Presented as a chronological journey across more than 3,000 square meters, the exhibition highlights Calder’s fundamental artistic concerns, placing movement at the center, alongside light, reflection, gravity, sound, performance, and space. Calder’s mobiles, floating within Frank Gehry’s architecture, add an organic sense of movement and rhythm throughout the space while revealing a dynamic relationship between sculpture and architecture. Also on view is Cirque Calder, returning to Paris for the first time in fifteen years through an exceptional loan from the Whitney Museum of American Art, offering a rare opportunity to experience the work once seen by Le Corbusier, Jean Arp, Joan Miró, and Fernand Léger. The exhibition highlights how Calder expanded movement and temporality into essential elements of sculpture, showing how his experimental sculptural language reshaped the concept of modern sculpture.
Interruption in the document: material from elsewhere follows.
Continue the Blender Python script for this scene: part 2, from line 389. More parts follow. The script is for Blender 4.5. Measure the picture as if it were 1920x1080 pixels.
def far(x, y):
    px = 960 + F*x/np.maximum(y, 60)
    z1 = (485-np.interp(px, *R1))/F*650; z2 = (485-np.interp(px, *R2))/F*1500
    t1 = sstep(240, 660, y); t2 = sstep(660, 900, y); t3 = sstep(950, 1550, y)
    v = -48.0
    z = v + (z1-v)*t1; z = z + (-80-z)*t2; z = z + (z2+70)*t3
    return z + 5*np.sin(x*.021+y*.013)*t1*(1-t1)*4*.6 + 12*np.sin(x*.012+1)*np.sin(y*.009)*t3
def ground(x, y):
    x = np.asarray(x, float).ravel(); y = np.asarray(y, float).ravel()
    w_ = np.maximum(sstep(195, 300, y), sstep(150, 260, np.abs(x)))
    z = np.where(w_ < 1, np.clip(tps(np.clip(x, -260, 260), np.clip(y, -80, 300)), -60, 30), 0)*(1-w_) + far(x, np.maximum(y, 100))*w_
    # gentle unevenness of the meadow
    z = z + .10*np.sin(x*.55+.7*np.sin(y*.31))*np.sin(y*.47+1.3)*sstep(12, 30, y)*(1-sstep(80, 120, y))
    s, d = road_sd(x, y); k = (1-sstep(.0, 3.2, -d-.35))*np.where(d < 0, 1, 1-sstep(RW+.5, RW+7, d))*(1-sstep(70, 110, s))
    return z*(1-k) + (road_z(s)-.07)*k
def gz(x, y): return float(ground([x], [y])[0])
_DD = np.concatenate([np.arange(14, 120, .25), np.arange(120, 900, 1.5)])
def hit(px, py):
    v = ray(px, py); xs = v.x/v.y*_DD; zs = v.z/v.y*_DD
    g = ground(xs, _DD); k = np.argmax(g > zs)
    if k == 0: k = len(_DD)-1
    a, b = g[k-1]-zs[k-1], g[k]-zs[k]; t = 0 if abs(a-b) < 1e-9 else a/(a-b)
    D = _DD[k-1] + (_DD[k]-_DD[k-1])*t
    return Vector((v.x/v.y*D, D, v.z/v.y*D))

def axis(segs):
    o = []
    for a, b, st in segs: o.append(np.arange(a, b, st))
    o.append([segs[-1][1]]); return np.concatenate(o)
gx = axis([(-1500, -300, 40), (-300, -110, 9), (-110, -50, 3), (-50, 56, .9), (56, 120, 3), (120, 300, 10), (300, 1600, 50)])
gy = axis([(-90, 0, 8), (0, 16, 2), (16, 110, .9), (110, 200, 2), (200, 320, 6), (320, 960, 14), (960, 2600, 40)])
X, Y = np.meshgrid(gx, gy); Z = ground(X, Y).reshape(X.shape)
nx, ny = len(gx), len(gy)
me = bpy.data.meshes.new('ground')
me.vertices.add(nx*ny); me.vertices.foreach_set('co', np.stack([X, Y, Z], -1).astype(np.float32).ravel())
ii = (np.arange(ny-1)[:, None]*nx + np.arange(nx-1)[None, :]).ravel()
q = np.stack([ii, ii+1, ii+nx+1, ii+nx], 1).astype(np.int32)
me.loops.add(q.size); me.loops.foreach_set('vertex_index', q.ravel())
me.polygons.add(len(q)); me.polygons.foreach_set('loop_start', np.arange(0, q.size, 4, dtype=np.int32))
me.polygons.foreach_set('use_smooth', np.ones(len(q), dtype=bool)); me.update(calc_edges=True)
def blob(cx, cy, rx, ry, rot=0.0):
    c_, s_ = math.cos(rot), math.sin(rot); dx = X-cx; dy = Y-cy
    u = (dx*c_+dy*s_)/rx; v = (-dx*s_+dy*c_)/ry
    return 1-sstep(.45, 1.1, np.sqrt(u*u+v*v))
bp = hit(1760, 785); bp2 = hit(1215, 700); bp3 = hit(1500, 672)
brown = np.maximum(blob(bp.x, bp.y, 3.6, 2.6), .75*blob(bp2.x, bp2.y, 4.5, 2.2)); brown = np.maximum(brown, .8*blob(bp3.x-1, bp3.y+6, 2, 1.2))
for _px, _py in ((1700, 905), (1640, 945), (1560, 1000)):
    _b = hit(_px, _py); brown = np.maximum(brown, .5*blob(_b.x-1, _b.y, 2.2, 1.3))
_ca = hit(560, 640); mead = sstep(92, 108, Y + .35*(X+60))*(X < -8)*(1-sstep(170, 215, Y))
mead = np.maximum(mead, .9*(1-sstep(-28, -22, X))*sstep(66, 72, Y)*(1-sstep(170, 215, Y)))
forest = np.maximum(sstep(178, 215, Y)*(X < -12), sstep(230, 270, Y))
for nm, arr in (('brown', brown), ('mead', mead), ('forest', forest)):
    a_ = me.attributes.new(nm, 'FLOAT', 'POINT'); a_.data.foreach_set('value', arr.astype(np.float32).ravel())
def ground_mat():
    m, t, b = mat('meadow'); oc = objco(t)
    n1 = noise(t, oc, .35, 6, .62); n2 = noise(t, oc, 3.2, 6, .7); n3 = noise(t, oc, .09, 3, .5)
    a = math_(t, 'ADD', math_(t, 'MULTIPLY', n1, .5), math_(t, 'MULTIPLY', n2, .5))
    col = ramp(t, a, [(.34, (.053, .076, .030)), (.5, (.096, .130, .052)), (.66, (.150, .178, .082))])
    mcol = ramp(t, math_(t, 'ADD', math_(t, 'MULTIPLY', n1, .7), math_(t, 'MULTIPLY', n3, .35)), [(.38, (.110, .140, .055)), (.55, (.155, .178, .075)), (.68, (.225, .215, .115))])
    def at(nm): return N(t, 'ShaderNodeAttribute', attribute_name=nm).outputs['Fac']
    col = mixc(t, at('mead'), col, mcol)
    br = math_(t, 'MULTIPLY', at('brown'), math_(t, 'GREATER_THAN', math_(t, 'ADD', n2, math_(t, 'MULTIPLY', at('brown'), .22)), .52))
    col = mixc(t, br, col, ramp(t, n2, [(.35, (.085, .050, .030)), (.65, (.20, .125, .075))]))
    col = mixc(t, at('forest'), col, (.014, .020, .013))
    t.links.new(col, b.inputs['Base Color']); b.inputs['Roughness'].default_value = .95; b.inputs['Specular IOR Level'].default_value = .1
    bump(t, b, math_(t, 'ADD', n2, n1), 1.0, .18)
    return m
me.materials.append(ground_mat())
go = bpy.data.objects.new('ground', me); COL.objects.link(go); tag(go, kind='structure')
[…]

Calder’s visit to Piet Mondrian’s studio in 1930 marked a decisive shift toward abstraction, after which he expanded the definition of sculpture through his kinetic abstract compositions, known as “mobiles,” and his static sculptures, known as “stabiles.” Working between the United States and France, Calder developed works across a wide range of scales, from delicate metal constructions to monumental sculptures, opening new possibilities for modern sculpture. For this exhibition, the Fondation Louis Vuitton dedicates all of its exhibition spaces, and for the first time its adjoining lawn, to Calder’s work, proposing new spatial relationships between sculpture and architecture. The exhibition remains on view through August 16.